Exercise data:
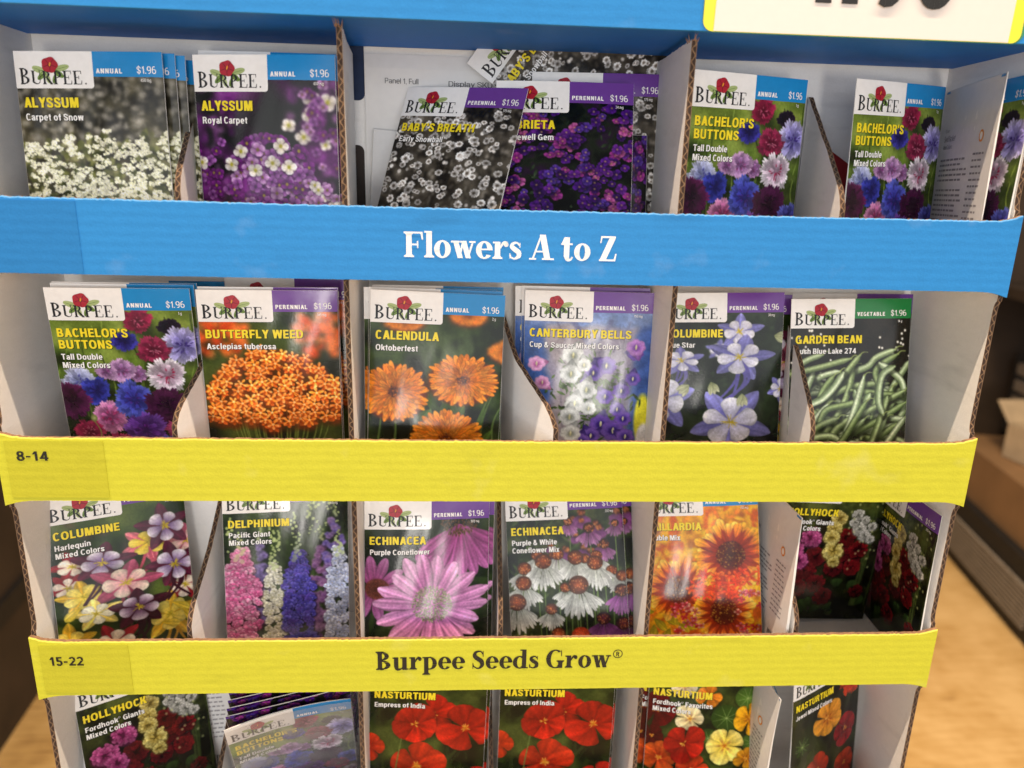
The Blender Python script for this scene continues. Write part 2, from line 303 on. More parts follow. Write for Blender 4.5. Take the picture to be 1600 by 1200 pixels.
class Serif:
    """hand-drawn serif letters: lists of simple overlapping pieces, cap height 1"""
    def __init__(s, stem=.2, thin=.07, serif=.1): s.w, s.t, s.s = stem, thin, serif
    def rect(s, x0, y0, x1, y1): return [(x0, y0), (x1, y0), (x1, y1), (x0, y1)]
    def ring(s, cx, cy, rx, ry, wx, wy, a0=0, a1=360, n=28):
        a = np.radians(np.linspace(a0, a1, n))
        out = [(cx + rx * math.cos(q), cy + ry * math.sin(q)) for q in a]; inn = [(cx + (rx - wx) * math.cos(q), cy + (ry - wy) * math.sin(q)) for q in a]
        return [[out[i], out[i + 1], inn[i + 1], inn[i]] for i in range(n - 1)]
    def sweep(s, pts, ws, n=26):
        P = np.array(pts, float); W = np.array(ws, float); t = np.linspace(0, len(P) - 1.0001, n); k = t.astype(int); f = (t - k)[:, None]
        g = lambda i: P[np.clip(i, 0, len(P) - 1)]
        p0, p1, p2, p3 = g(k - 1), g(k), g(k + 1), g(k + 2)
        Q = .5 * (2 * p1 + (p2 - p0) * f + (2 * p0 - 5 * p1 + 4 * p2 - p3) * f ** 2 + (3 * p1 - p0 - 3 * p2 + p3) * f ** 3)
        w = np.interp(t, range(len(W)), W)[:, None] * .5
        d = np.gradient(Q, axis=0); d /= np.linalg.norm(d, axis=1, keepdims=True) + 1e-9; nn = np.stack([-d[:, 1], d[:, 0]], 1)
        a, b = Q + nn * w, Q - nn * w
        return [[tuple(a[i]), tuple(a[i + 1]), tuple(b[i + 1]), tuple(b[i])] for i in range(n - 1)]
    def foot(s, x0, x1, y, up=1):
        """serif slab with brackets under (or over) a stem from x0 to x1"""
        t, e = s.t, s.s
        o = [s.rect(x0 - e, min(y, y + up * t), x1 + e, max(y, y + up * t))]
        o.append([(x0 - e * .6, y + up * t), (x0, y + up * t), (x0, y + up * (t + e * .7))]); o.append([(x1, y + up * t), (x1 + e * .6, y + up * t), (x1, y + up * (t + e * .7))])
        return o
    def stem(s, x, y0, y1, f0=True, f1=True):
        o = [s.rect(x, y0, x + s.w, y1)]
        if f0: o += s.foot(x, x + s.w, y0)
        if f1: o += s.foot(x, x + s.w, y1, -1)
        return o
    def diag(s, x0, y0, x1, y1, w): return [[(x0, y0), (x0 + w, y0), (x1 + w, y1), (x1, y1)]]
    def glyph(s, c):
        w, t, e, x = s.w, s.t, s.s, .68
        if c == 'B': return s.stem(e, 0, 1) + s.ring(e + w * .6, .26, .50, .26, w * 1.05, t, -90, 90) + s.ring(e + w * .6, .75, .43, .25, w, t, -90, 90), e + .62 + w * .5
        if c == 'P': return s.stem(e, 0, 1) + s.ring(e + w * .6, .72, .47, .28, w * 1.05, t, -90, 90), e + .58 + w * .5
        if c == 'R': return s.stem(e, 0, 1) + s.ring(e + w * .6, .74, .45, .26, w * 1.05, t, -90, 90) + s.sweep([(e + w + .12, .5), (e + w + .30, .25), (e + w + .52, .02)], [w * .8, w, w * .8]) + [s.rect(e + w + .34, 0, e + w + .62, t)], e + w + .64
        if c == 'E': return s.stem(e, 0, 1) + [s.rect(e, 0, e + w + .42, t), s.rect(e, 1 - t, e + w + .40, 1), s.rect(e + w, .48, e + w + .24, .48 + t), [(e + w + .42 - t * .8, 0), (e + w + .46, 0), (e + w + .48, .28), (e + w + .44, .28)], [(e + w + .40 - t * .8, 1), (e + w + .43, 1), (e + w + .44, .75), (e + w + .40, .75)], s.rect(e + w + .2, .38, e + w + .24, .64)], e + w + .54
        if c == 'F': return s.stem(e, 0, 1) + [s.rect(e, 1 - t, e + w + .42, 1), s.rect(e + w, .47, e + w + .26, .47 + t), [(e + w + .42 - t * 1.4, 1), (e + w + .43, 1), (e + w + .45, .70), (e + w + .40, .70)], s.rect(e + w + .21, .36, e + w + .26, .64)], e + w + .50
        if c == 'U': return [s.rect(e, .3, e + w, 1)] + s.foot(e, e + w, 1, -1) + s.sweep([(e + w * .5, .34), (e + w * .55, .16), (e + .36, .035), (e + .58, .13), (e + .64, .36)], [w, w * .9, t * 1.3, t, t]) + [s.rect(e + .64 - t * .5, .3, e + .64 + t * .5, 1), s.rect(e + .64 - e, 1 - t, e + .64 + e, 1)], e + .80
        if c == 'A': return s.diag(.40, 1, .62, 0, w * 1.12) + s.diag(.44, 1, .10, 0, t * 1.1) + [s.rect(.24, .30, .66, .30 + t * .9)] + [s.rect(0, 0, .28, t), s.rect(.52, 0, .52 + w * 1.12 + .24, t)], .98
        if c == 'Z': return s.diag(.06, t * .5, .44, 1 - t * .5, w * 1.15) + [s.rect(.04, 0, .68, t * 1.1), s.rect(.08, 1 - t * 1.1, .66, 1), [(.68 - t, 0), (.70, 0), (.74, .30), (.69, .30)], [(.08, 1), (.08 + t, 1), (.09, .72), (.05, .72)]], .80
        if c == 'S': return s.sweep([(.56, .80), (.44, .96), (.22, .93), (.14, .74), (.30, .56), (.48, .42), (.52, .20), (.34, .03), (.12, .12), (.06, .26)], [t, t, w * .55, w * .95, w * 1.1, w * 1.1, w * .9, t * 1.1, t, t * .9], 44) + [[(.55, .98), (.59, .98), (.59, .68), (.55, .68)], [(.04, .02), (.08, .02), (.08, .34), (.04, .34)]], .68
        if c == 'G': return s.ring(.50, .5, .46, .52, w * 1.1, t, 52, 318, 40) + s.stem(.66, .0, .42, False, True) + [[(.78, .98), (.82, .98), (.83, .66), (.79, .66)]], 1.0
        if c == 'l': return s.stem(e * .9, 0, 1.04, True, False) + [s.rect(0, 1.04 - t, e * .9 + w, 1.04)], e * 1.8 + w
        if c == 'o': return s.ring(.34, x * .5, .33, x * .52, w * 1.0, t, 0, 360, 36), .70
        if c == 'e': return s.ring(.34, x * .5, .33, x * .52, w * 1.0, t, 0, 322, 36) + [s.rect(.14, x * .5, .62, x * .5 + t * .85)], .68
        if c == 'w': return s.diag(.06, x, .25, 0, w * .95) + s.diag(.42, x, .28, 0, t * 1.2) + s.diag(.38, x, .57, 0, w * .95) + s.diag(.82, x, .61, 0, t * 1.2) + [s.rect(-.02, x - t, .32, x), s.rect(.34, x - t, .60, x), s.rect(.70, x - t, .96, x)], .97
        if c == 'r': return s.stem(e * .9, 0, x, True, False) + [s.rect(0, x - t, e * .9 + w * .5, x)] + s.sweep([(e + w * .9, x * .62), (e + w + .12, x - t * .6), (e + w + .26, x - t)], [t, t * 1.6, t * 2.2]) + s.ring(e + w + .22, x - .10, .095, .095, .095, .095), e + w + .34
        if c == 's': return s.sweep([(.42, .54), (.32, .655), (.16, .62), (.12, .50), (.25, .38), (.39, .27), (.39, .12), (.24, .02), (.08, .08), (.05, .18)], [t, t, w * .5, w * .8, w * .9, w * .9, w * .8, t, t, t], 40) + [[(.42, .66), (.45, .66), (.45, .46), (.42, .46)], [(.03, .02), (.06, .02), (.06, .23), (.03, .23)]], .52
        if c == 't': return [s.rect(.12, .14, .12 + w, .92), s.rect(0, x - t, .46, x), [(.12, .92), (.12 + w, .92), (.12, .68), (.02, .68)]] + s.sweep([(.12 + w * .5, .18), (.12 + w * .7, .04), (.34 + w * .3, .03), (.46, .14)], [w, w * .7, t * 1.2, t]), .52
        if c == 'u': return s.sweep([(e * .8 + w * .5, x), (e * .8 + w * .5, .2), (e * .8 + w * .75, .03), (.44, .06), (.52, .2)], [w, w, w * .7, t, t]) + [s.rect(0, x - t, e * .8 + w * .5, x)] + [s.rect(.48, 0, .48 + w, x), s.rect(.38, x - t, .48 + w, x), s.rect(.48, 0, .48 + w + e, t)], .60 + w
        if c == 'p': return s.stem(e * .9, -.30, x, True, False) + [s.rect(0, x - t, e + w * .5, x)] + s.ring(e + w * .6 + .14, x * .5, .36, x * .52, w, t, -130, 130, 30), e + w + .46
        if c == 'd': return s.ring(.34, x * .5, .34, x * .52, w, t, 50, 310, 30) + [s.rect(.46, 0, .46 + w, 1.04), s.rect(.36, 1.04 - t, .46 + w, 1.04), s.rect(.46, 0, .46 + w + e, t)], .58 + w
        return [], .30
    def line(s, txt, track=.03, caps=None):
        """-> list of polygons (each with a tiny layer step so that no two lie in one plane), total width"""
        x = 0; out = []
        for i, c in enumerate(txt):
            k = 1.0 if caps is None or i == 0 else caps
            g, adv = s.glyph(c)
            for j, p in enumerate(g if g and isinstance(g[0], list) else []):
                out.append(([(x + a * k, b * k) for a, b in p], j))
            x += (adv + track) * k
        return out, x

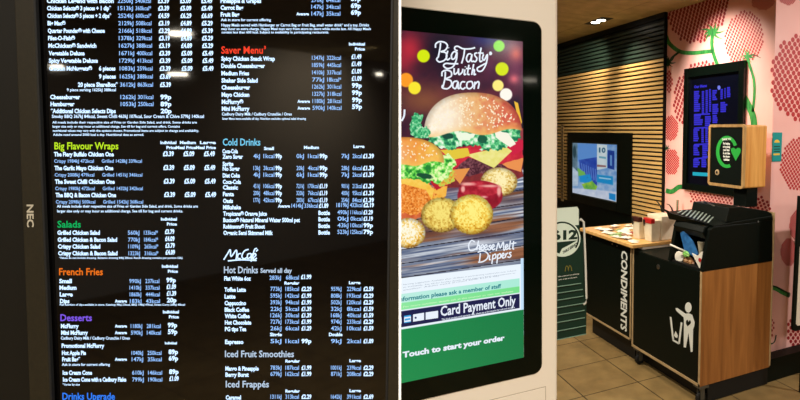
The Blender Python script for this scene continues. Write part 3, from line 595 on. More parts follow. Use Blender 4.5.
strokes += [q2(s) for s in ([(64, 194), (46, 196), (36, 222), (46, 240), (60, 226), (68, 196), (64, 234), (78, 236)], [(98, 188), (84, 192), (86, 206), (96, 220), (88, 238), (74, 234)], [(120, 158), (112, 210), (114, 238), (128, 232)], [(102, 188), (134, 190)], [(134, 196), (128, 218), (138, 230), (156, 196), (150, 246), (128, 288), (104, 292), (98, 276), (116, 264), (150, 246)],
    [(168, 190), (173, 184), (179, 191), (173, 198), (168, 190)])]
strokes += [q3(s) for s in ([(172, 202), (173, 220), (183, 213), (185, 203), (186, 221), (196, 214), (198, 204)], [(204, 206), (202, 221), (208, 219)], [(205, 197), (205.5, 199)], [(216, 192), (212, 218), (218, 221)], [(207, 203), (222, 203)], [(230, 190), (224, 222)], [(225, 212), (232, 206), (231, 221), (237, 219)],
    [(136, 226), (137, 213), (150, 208), (163, 213), (163, 226), (147, 234), (162, 239), (164, 252), (152, 263), (137, 260), (138, 252)], [(146, 212), (145, 232), (139, 258)], [(182, 240), (171, 243), (168, 257), (177, 262), (184, 242), (184, 262), (190, 260)], [(205, 243), (195, 243), (190, 256), (197, 264), (206, 259)], [(221, 241), (211, 245), (210, 259), (218, 263), (227, 256), (226, 244), (221, 241)], [(234, 242), (231, 264)], [(232, 252), (242, 242), (246, 247), (243, 263)])]
for s in strokes: ribbon(b, FK, s, 1.55, 0, NK2, k=4)
b.build('advert_title', KM, root); b = MB()
for s in ([(404.5, 109.5), (404, 116), (401.5, 121)],): ribbon(b, FK, s, 1.8, 0, NK2)
b.build('side_title', KM, root); b = MB()
for s in ([(66, 186), (50, 180), (38, 200), (44, 224), (66, 220), (76, 208)], [(82, 180), (74, 222)], [(76, 206), (86, 200), (86, 220), (92, 218)], [(94, 212), (104, 206), (100, 198), (92, 208), (98, 222), (110, 214)], [(110, 212), (120, 206), (116, 198), (108, 208), (114, 222), (126, 214)], [(138, 200), (128, 204), (136, 214), (130, 222), (122, 218)], [(142, 212), (151, 206), (148, 197), (140, 208), (146, 221), (156, 216)],
          [(160, 226), (170, 190), (178, 214), (192, 186), (194, 222), (200, 218)], [(202, 212), (212, 205), (208, 197), (201, 208), (206, 220), (216, 212)], [(224, 180), (219, 214), (224, 219)], [(238, 182), (234, 214), (240, 218)], [(226, 194), (250, 190)],
          [(90, 236), (86, 272)], [(78, 232), (104, 226), (124, 240), (120, 260), (100, 274), (80, 276)], [(132, 244), (130, 264), (136, 264)], [(134, 232), (134.5, 235)], [(146, 242), (141, 284)], [(145, 248), (157, 240), (158, 256), (145, 262)], [(168, 240), (163, 282)], [(167, 246), (178, 238), (180, 254), (167, 260)], [(186, 250), (195, 244), (192, 236), (185, 246), (190, 258), (198, 254)], [(204, 236), (201, 256)], [(202, 244), (212, 234)], [(228, 232), (218, 236), (226, 246), (220, 254), (210, 252)]):
    ribbon(b, FK, q4(s), 1.25, 0, NK2, k=4)
b.build('dippers_title', KM, root); b = MB()
K('information please ask a member of staff', 398, 299.5, 501, 285.6, 4.2, 1, .03)
K('For more nutrition details ask at the counter or visit our website', 403, 306.8, 513, 291, 1.7, 4, .01)
for i, (ya, yb) in enumerate(((284.5, 270.2), (287.2, 272.8), (290, 275.3))): K(('Serving suggestion. Available after 10:30am at participating restaurants only. Subject', 'to availability. See till for further details. Prices may vary from one restaurant to', 'another. Adults need around 2000 kcal a day.')[i], 403, ya, (516, 515, 500)[i], yb, 1.25, 2, .0)
b.build('information_lines', KM, root); b = MB()
K('Card Payment Only', 440.5, 311.2, 515.5, 299.8, 9.6, 0, .02)
K('This kiosk accepts card payments only, please pay at the counter for cash and vouchers', 441.5, 319.5, 514.5, 306.9, 1.9, 0, .01)
b.build('payment_lettering', KM, root); b = MB()
for (x0, x1, ya, yb, m) in ((395, 401.5, 321.5, 320.5, 0), (404, 410.8, 319.4, 318.4, 3), (413, 424, 318, 316.2, 0), (425.6, 438, 316, 314.2, 0)):
    poly(b, FK, [(x0, ya-3.6), (x1, yb-3.6), (x1, yb+3.6), (x0, ya+3.6)], m, NK2)
poly(b, FK, [(404, 317.2), (410.8, 316.2), (410.8, 321), (404, 322)], 0, (0, -.0012, 0)); poly(b, FK, [(404.6, 318.6), (410.2, 317.6), (410.2, 319.6), (404.6, 320.6)], 3, (0, -.0014, 0)); ell(b, FK, 415.5, 317.6, 1.1, 1.1, 5, 10, 0, (0, -.0012, 0))
b.build('card_icons', KM, root); b = MB()
K('Touch to start your order', 402.5, 354.8, 504.5, 337.2, 5.4, 0, .045)
b.build('touch_lettering', KM, root)

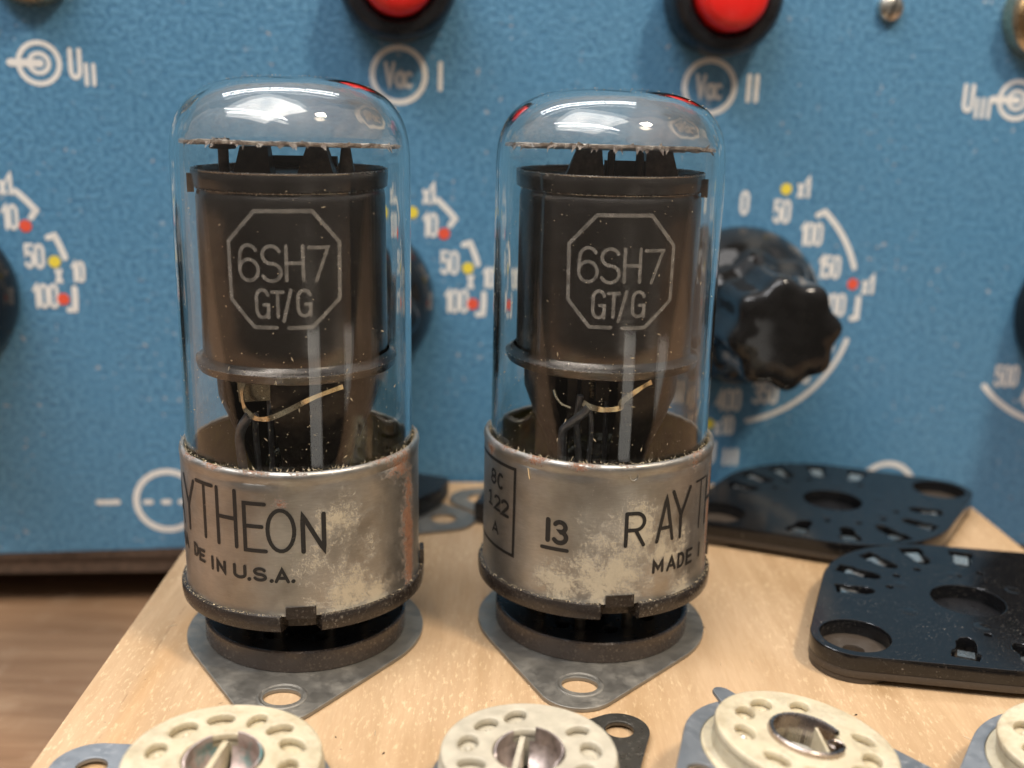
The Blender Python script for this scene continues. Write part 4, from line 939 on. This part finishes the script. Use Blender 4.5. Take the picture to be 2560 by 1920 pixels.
ceramic_socket((6.42, 10.60, 0), (R(0), R(-4), R(0)), 'cream ceramic socket cut off at the photo corner, with a holed steel ear',
    [(150, 1.0, 10), (118, 1.05, 20), (190, 1.0, 0)], [(205, 1.38, .42), (25, 1.38, .42)], (saddle2_m, pinkmetal_m), cream_m, .93, 'ring', 1.16)
o = [x for x in C.objects if x.name.startswith('ceramic_socket') and x.parent is None]
for x in o:
    if x.location.x > 3: x.location.z = .13 if x.location.x < 5 else .06

# ------------------------------------------------------------------ crumbs on the board
bm = bmesh.new(); rnd = random.Random(3)
for k in range(260):
    x, y = rnd.uniform(-5, 8.5), rnd.uniform(9.2, 19.5); s_ = rnd.choice((.008, .01, .012, .02)); a_ = rnd.uniform(0, PI); L_ = s_*rnd.choice((1, 1.4, 4))
    c_ = Vector((x, y, .003)); e1 = Vector((math.cos(a_), math.sin(a_), 0)); e2 = Vector((-e1.y, e1.x, 0))
    vv = [bm.verts.new(p) for p in (c_-e1*L_, c_+e2*s_*.5, c_+e1*L_, c_-e2*s_*.5, c_+Vector((0, 0, s_*.8)))]
    for f3 in ((0, 1, 4), (1, 2, 4), (2, 3, 4), (3, 0, 4)): bm.faces.new([vv[i] for i in f3])
du = mesh_obj('board_dust', bm, plain('wood_dust', (.55, .42, .27), .9, ns=2, amt=.6), smooth=False); du['kind'] = 'stuff'
bm = bmesh.new()
for x, y, s_, a_ in ((-.62, 10.9, .05, .3), (-1.35, 11.2, .03, 1), (4.45, 12.35, .03, .5), (2.9, 14.6, .03, 2), (-4.0, 10.9, .025, 1), (3.9, 11.9, .025, 0), (-1.95, 11.5, .02, 2)):
    c_ = Vector((x, y, .004)); e1 = Vector((math.cos(a_), math.sin(a_), 0)); e2 = Vector((-e1.y, e1.x, 0))
    vv = [bm.verts.new(p) for p in (c_-e1*s_, c_-e2*s_*.4, c_+e1*s_, c_+e2*s_*.5, c_+Vector((0, 0, s_*.5)))]
    for f3 in ((0, 1, 4), (1, 2, 4), (2, 3, 4), (3, 0, 4)): bm.faces.new([vv[i] for i in f3])
du = mesh_obj('dark_crumbs', bm, anode_in, smooth=False); du['kind'] = 'stuff'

The exercise: Above are the entries. Output exactly the lines beginning with the line that has "by 1920 pixels." and ending with the line that has "if x.location.x >".

The answer:
The Blender Python script for this scene continues. Write part 4, from line 939 on. This part finishes the script. Use Blender 4.5. Take the picture to be 2560 by 1920 pixels.
ceramic_socket((6.42, 10.60, 0), (R(0), R(-4), R(0)), 'cream ceramic socket cut off at the photo corner, with a holed steel ear',
    [(150, 1.0, 10), (118, 1.05, 20), (190, 1.0, 0)], [(205, 1.38, .42), (25, 1.38, .42)], (saddle2_m, pinkmetal_m), cream_m, .93, 'ring', 1.16)
o = [x for x in C.objects if x.name.startswith('ceramic_socket') and x.parent is None]
for x in o:
    if x.location.x > 3: x.location.z = .13 if x.location.x < 5 else .06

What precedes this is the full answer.